- [Problem details]
Write out the entire listing below exactly, with the pictures left out.

- [Collected data]
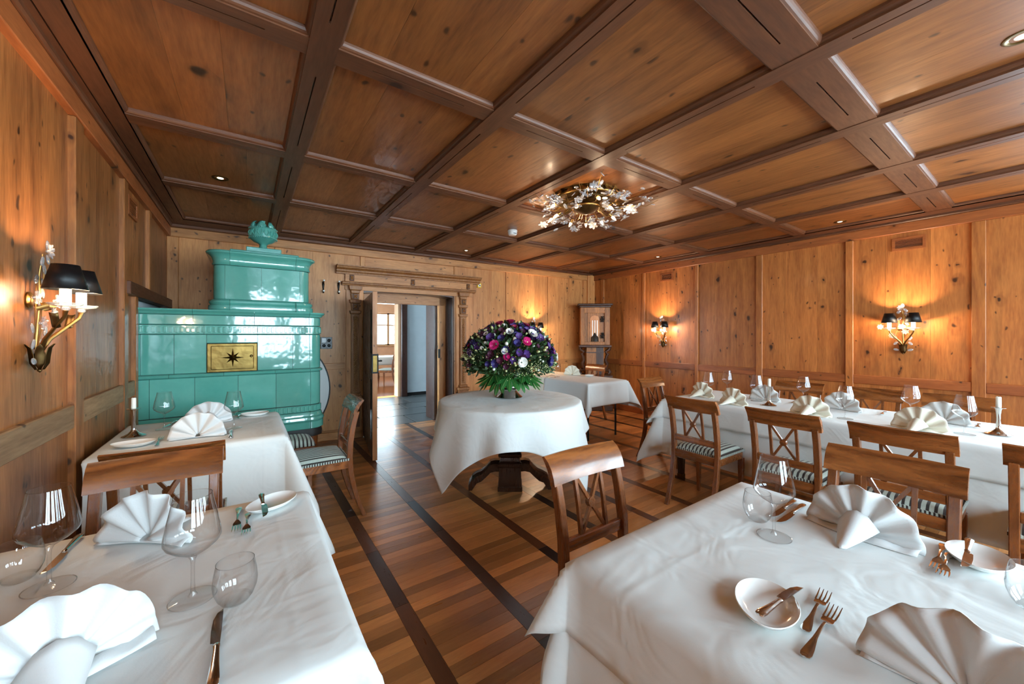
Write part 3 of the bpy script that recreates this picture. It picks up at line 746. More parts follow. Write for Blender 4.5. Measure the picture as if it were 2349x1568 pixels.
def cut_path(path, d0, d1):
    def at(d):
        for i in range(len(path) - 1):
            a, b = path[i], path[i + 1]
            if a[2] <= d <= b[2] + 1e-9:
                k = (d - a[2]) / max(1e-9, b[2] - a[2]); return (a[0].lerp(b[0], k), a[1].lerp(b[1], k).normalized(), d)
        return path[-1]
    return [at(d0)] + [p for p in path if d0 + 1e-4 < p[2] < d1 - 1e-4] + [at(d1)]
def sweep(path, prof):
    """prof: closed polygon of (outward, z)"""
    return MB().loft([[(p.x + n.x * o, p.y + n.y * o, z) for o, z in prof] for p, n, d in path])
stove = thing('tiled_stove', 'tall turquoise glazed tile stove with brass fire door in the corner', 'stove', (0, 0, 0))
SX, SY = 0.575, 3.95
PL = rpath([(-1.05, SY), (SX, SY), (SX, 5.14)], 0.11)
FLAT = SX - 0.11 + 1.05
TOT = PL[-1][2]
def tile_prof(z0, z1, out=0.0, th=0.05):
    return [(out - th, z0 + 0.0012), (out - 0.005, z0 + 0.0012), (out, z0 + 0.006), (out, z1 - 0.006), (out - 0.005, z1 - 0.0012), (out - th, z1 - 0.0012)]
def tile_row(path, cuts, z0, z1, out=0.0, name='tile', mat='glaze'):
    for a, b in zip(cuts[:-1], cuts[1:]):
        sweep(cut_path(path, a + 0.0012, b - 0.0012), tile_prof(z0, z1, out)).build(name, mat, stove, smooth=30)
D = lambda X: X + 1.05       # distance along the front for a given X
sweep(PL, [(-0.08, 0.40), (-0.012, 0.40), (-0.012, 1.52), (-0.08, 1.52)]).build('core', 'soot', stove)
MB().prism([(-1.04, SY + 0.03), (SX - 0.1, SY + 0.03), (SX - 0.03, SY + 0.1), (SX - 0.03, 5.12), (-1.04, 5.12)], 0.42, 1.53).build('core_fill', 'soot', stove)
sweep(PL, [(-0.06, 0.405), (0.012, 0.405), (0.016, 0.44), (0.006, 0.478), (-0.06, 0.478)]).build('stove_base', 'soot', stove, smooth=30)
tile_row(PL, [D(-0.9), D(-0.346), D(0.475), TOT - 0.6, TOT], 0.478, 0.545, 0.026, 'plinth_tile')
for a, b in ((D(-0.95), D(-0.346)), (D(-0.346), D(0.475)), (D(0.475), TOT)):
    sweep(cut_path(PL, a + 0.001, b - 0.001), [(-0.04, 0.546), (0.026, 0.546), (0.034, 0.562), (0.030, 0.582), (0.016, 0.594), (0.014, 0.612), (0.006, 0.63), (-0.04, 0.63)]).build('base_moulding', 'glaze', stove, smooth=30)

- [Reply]
Write part 3 of the bpy script that recreates this picture. It picks up at line 746. More parts follow. Write for Blender 4.5. Measure the picture as if it were 2349x1568 pixels.
def cut_path(path, d0, d1):
    def at(d):
        for i in range(len(path) - 1):
            a, b = path[i], path[i + 1]
            if a[2] <= d <= b[2] + 1e-9:
                k = (d - a[2]) / max(1e-9, b[2] - a[2]); return (a[0].lerp(b[0], k), a[1].lerp(b[1], k).normalized(), d)
        return path[-1]
    return [at(d0)] + [p for p in path if d0 + 1e-4 < p[2] < d1 - 1e-4] + [at(d1)]
def sweep(path, prof):
    """prof: closed polygon of (outward, z)"""
    return MB().loft([[(p.x + n.x * o, p.y + n.y * o, z) for o, z in prof] for p, n, d in path])
stove = thing('tiled_stove', 'tall turquoise glazed tile stove with brass fire door in the corner', 'stove', (0, 0, 0))
SX, SY = 0.575, 3.95
PL = rpath([(-1.05, SY), (SX, SY), (SX, 5.14)], 0.11)
FLAT = SX - 0.11 + 1.05
TOT = PL[-1][2]
def tile_prof(z0, z1, out=0.0, th=0.05):
    return [(out - th, z0 + 0.0012), (out - 0.005, z0 + 0.0012), (out, z0 + 0.006), (out, z1 - 0.006), (out - 0.005, z1 - 0.0012), (out - th, z1 - 0.0012)]
def tile_row(path, cuts, z0, z1, out=0.0, name='tile', mat='glaze'):
    for a, b in zip(cuts[:-1], cuts[1:]):
        sweep(cut_path(path, a + 0.0012, b - 0.0012), tile_prof(z0, z1, out)).build(name, mat, stove, smooth=30)
D = lambda X: X + 1.05       # distance along the front for a given X
sweep(PL, [(-0.08, 0.40), (-0.012, 0.40), (-0.012, 1.52), (-0.08, 1.52)]).build('core', 'soot', stove)
MB().prism([(-1.04, SY + 0.03), (SX - 0.1, SY + 0.03), (SX - 0.03, SY + 0.1), (SX - 0.03, 5.12), (-1.04, 5.12)], 0.42, 1.53).build('core_fill', 'soot', stove)
sweep(PL, [(-0.06, 0.405), (0.012, 0.405), (0.016, 0.44), (0.006, 0.478), (-0.06, 0.478)]).build('stove_base', 'soot', stove, smooth=30)
tile_row(PL, [D(-0.9), D(-0.346), D(0.475), TOT - 0.6, TOT], 0.478, 0.545, 0.026, 'plinth_tile')
for a, b in ((D(-0.95), D(-0.346)), (D(-0.346), D(0.475)), (D(0.475), TOT)):
    sweep(cut_path(PL, a + 0.001, b - 0.001), [(-0.04, 0.546), (0.026, 0.546), (0.034, 0.562), (0.030, 0.582), (0.016, 0.594), (0.014, 0.612), (0.006, 0.63), (-0.04, 0.63)]).build('base_moulding', 'glaze', stove, smooth=30)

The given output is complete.